音楽通以外も知ってほしい「黒人と歌」の苦闘史 ロック、R&B、ヒップホップの源流は黒人音楽
また、1914年から1950年にかけて、多くのアフリカン・アメリカンたちが、より高い生活水準を求めて大移動する「グレート・マイグレーション」が起こります。たとえばミシシッピ州からシカゴというように、南部の田舎から北部の工業都市へと大移動するとともに、音楽も都市部へ持ち込まれました。そしてブルースは、新たなスタイルへと変化し始めます。
その立役者となったのが、マディ・ウォーターズです。ミシシッピ州の出身のウォーターズは、1943年にシカゴに移り住み、ブルースにエレキギターを持ち込んでバンド・スタイルに発展させました。これがロックの源流の1つとなります。
アメリカに連れてこられた奴隷たちは、雇い主たちに強制的にキリスト教に改宗させられます。そして賛美歌を受け入れるなかで、白人たちから教わった祈りや歌を独自のものに変えた「黒人霊歌」が生み出されました。
奴隷制が廃止されると、黒人たちは自分たちの教会を持ちたいと考え始めました。当時の教会は白人のクリスチャンたちが集まる場所だったからです。そうしてできた黒人たちの教会で「ゴスペル」は誕生しました。
現在のようなゴスペルのかたちは1920年代後半、グレート・マイグレーションで多くの黒人たちが移住したシカゴで完成したとされています。酒場では、毎日の生活に漂う、やり場のない「ブルー(憂鬱な気分)」を歌うブルースが演奏されている一方で、教会では、イエス・キリストを称え、「希望」を歌うゴスペルが演奏されました。
このゴスペルを俗っぽくしたのが、1950年代から1960年代初めにかけて登場する「ソウル」です。ゴスペルの歌い方、ハモリ方は生かされつつ、歌詞の内容が世俗的なものに替えられました。

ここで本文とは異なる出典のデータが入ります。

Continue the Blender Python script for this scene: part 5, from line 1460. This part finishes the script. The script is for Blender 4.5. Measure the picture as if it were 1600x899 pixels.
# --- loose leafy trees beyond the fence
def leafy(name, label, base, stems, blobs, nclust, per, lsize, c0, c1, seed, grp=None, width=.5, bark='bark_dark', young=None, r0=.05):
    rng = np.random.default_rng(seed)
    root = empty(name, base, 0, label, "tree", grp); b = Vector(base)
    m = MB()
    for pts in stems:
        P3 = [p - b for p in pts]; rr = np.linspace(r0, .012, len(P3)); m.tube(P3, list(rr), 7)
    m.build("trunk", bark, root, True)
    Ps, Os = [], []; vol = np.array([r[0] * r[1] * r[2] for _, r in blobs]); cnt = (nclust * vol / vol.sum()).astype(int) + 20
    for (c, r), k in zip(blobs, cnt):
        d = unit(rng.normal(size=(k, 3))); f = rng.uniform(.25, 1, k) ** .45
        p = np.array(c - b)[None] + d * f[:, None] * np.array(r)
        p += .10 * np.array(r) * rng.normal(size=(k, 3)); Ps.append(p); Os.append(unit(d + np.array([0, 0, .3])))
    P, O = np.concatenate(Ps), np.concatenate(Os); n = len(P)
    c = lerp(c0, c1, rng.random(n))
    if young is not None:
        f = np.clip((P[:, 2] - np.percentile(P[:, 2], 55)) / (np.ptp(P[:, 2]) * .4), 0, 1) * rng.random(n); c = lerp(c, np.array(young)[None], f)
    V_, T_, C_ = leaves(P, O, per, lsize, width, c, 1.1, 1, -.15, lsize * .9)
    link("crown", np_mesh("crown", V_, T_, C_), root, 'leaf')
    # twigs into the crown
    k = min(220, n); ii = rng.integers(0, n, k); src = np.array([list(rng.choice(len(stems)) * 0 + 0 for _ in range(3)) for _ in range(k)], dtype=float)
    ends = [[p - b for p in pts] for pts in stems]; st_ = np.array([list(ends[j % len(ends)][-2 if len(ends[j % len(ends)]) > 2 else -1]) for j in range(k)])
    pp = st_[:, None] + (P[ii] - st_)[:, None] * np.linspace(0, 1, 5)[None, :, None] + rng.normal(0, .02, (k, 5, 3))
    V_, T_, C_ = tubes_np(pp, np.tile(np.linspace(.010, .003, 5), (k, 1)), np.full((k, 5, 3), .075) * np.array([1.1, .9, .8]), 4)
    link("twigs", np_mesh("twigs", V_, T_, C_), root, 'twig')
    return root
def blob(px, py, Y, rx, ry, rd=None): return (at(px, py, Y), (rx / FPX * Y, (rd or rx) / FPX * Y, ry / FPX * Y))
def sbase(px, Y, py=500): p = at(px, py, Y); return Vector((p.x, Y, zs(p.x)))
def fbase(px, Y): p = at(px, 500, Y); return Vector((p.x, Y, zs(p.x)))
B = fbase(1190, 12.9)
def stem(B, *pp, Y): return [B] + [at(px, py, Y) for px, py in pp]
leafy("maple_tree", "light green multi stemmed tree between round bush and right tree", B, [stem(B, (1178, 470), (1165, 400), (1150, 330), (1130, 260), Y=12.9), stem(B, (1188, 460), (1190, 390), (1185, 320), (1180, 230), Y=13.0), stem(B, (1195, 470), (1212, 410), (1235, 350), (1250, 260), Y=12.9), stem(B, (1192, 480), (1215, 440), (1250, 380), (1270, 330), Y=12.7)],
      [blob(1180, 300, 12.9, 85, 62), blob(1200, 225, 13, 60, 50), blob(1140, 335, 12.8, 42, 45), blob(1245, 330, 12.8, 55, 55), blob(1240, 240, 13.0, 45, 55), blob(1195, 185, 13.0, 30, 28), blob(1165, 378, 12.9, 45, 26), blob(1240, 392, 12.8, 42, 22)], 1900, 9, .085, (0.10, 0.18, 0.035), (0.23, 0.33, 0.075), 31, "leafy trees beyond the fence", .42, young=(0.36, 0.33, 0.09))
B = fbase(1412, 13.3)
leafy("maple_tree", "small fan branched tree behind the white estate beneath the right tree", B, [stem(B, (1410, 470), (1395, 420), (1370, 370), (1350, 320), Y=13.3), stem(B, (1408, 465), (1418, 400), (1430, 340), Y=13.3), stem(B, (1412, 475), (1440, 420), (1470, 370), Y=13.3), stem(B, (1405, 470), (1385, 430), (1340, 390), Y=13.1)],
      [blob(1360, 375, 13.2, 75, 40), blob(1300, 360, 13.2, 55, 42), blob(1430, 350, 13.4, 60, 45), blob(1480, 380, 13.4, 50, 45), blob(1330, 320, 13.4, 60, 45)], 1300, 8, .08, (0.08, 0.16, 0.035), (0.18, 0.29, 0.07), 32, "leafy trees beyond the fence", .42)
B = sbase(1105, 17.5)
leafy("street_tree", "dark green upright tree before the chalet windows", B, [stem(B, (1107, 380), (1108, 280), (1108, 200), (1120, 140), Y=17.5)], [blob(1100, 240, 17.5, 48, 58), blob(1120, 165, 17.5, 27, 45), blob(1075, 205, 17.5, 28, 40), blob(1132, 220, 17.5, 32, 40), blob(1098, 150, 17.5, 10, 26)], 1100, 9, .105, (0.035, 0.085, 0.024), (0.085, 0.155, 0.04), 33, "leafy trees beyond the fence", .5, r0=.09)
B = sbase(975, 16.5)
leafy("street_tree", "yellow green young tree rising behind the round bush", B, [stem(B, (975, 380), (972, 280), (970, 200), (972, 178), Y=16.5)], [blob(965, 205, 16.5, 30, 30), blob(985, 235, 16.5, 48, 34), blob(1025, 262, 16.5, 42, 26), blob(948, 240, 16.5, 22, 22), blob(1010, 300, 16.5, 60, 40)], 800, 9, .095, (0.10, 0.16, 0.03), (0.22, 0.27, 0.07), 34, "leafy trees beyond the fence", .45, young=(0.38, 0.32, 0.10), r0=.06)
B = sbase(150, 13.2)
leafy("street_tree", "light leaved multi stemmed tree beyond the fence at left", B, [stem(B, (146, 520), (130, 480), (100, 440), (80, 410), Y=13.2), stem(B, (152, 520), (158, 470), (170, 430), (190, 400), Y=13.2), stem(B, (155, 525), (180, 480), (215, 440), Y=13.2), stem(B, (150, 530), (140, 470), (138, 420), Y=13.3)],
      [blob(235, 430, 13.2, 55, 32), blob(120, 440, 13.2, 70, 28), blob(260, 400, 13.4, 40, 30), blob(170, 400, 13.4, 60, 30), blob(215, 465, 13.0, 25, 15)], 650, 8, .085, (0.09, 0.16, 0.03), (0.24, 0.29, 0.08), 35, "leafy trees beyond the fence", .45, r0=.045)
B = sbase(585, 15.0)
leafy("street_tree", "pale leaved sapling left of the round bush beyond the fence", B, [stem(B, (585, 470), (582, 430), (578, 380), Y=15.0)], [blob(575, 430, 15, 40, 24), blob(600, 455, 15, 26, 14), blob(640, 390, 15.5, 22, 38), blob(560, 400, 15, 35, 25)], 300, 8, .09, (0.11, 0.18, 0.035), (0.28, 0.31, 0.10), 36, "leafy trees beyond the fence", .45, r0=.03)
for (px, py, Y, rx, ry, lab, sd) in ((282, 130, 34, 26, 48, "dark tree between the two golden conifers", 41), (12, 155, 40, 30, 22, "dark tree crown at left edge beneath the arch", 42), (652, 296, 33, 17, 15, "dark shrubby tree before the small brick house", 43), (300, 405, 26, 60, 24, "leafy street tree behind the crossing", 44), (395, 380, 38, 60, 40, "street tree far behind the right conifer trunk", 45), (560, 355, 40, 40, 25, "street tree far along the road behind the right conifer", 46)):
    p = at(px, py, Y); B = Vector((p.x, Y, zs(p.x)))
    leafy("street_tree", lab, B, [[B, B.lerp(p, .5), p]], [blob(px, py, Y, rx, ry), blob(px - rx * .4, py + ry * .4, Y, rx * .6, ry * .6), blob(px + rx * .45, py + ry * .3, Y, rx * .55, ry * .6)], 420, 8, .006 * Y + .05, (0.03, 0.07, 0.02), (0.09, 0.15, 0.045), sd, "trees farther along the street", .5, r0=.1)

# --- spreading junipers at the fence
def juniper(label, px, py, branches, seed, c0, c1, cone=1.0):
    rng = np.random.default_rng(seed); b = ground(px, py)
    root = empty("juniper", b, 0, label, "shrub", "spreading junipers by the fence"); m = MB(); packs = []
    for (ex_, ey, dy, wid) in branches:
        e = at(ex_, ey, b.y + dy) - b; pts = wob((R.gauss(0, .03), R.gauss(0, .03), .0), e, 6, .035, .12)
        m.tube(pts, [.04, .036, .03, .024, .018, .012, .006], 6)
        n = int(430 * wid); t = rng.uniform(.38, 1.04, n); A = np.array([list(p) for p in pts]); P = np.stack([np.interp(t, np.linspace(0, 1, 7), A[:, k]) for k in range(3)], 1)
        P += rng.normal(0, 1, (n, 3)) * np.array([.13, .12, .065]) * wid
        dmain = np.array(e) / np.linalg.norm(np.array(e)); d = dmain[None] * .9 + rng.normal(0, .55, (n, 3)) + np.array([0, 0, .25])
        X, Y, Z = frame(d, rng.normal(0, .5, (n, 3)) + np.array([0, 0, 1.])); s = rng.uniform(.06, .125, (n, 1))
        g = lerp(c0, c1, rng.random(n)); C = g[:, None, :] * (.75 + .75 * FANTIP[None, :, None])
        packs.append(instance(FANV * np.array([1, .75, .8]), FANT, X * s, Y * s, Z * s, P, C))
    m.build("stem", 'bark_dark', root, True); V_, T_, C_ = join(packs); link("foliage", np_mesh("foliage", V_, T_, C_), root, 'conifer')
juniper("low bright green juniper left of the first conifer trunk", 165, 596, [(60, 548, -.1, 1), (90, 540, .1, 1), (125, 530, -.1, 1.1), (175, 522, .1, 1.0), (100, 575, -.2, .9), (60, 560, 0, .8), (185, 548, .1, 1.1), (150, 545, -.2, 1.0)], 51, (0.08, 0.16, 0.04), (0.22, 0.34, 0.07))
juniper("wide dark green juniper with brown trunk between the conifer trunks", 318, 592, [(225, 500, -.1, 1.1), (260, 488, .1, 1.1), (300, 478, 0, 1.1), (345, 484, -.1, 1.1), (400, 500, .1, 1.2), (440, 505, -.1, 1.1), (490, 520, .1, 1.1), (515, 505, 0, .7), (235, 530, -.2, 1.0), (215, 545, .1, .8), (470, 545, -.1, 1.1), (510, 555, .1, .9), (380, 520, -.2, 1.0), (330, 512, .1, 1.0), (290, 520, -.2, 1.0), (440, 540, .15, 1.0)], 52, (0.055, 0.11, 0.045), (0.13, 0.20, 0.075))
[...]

レイ・チャールズが1959年に発表した「ホワッド・アイ・セイ(What'd I Say)」は、ソウル初期の代表作の1つです。神様を賛美する聖なる歌をなんと、セックスの歌に替えてしまったことで、白人たちから猛批判されるだけでなく、敬虔な黒人のクリスチャンたちからも総スカンを食らっています。しかし、チャールズは、エルヴィス・プレスリーやビートルズといった白人のミュージシャンたちにも大きな影響を与えたのです。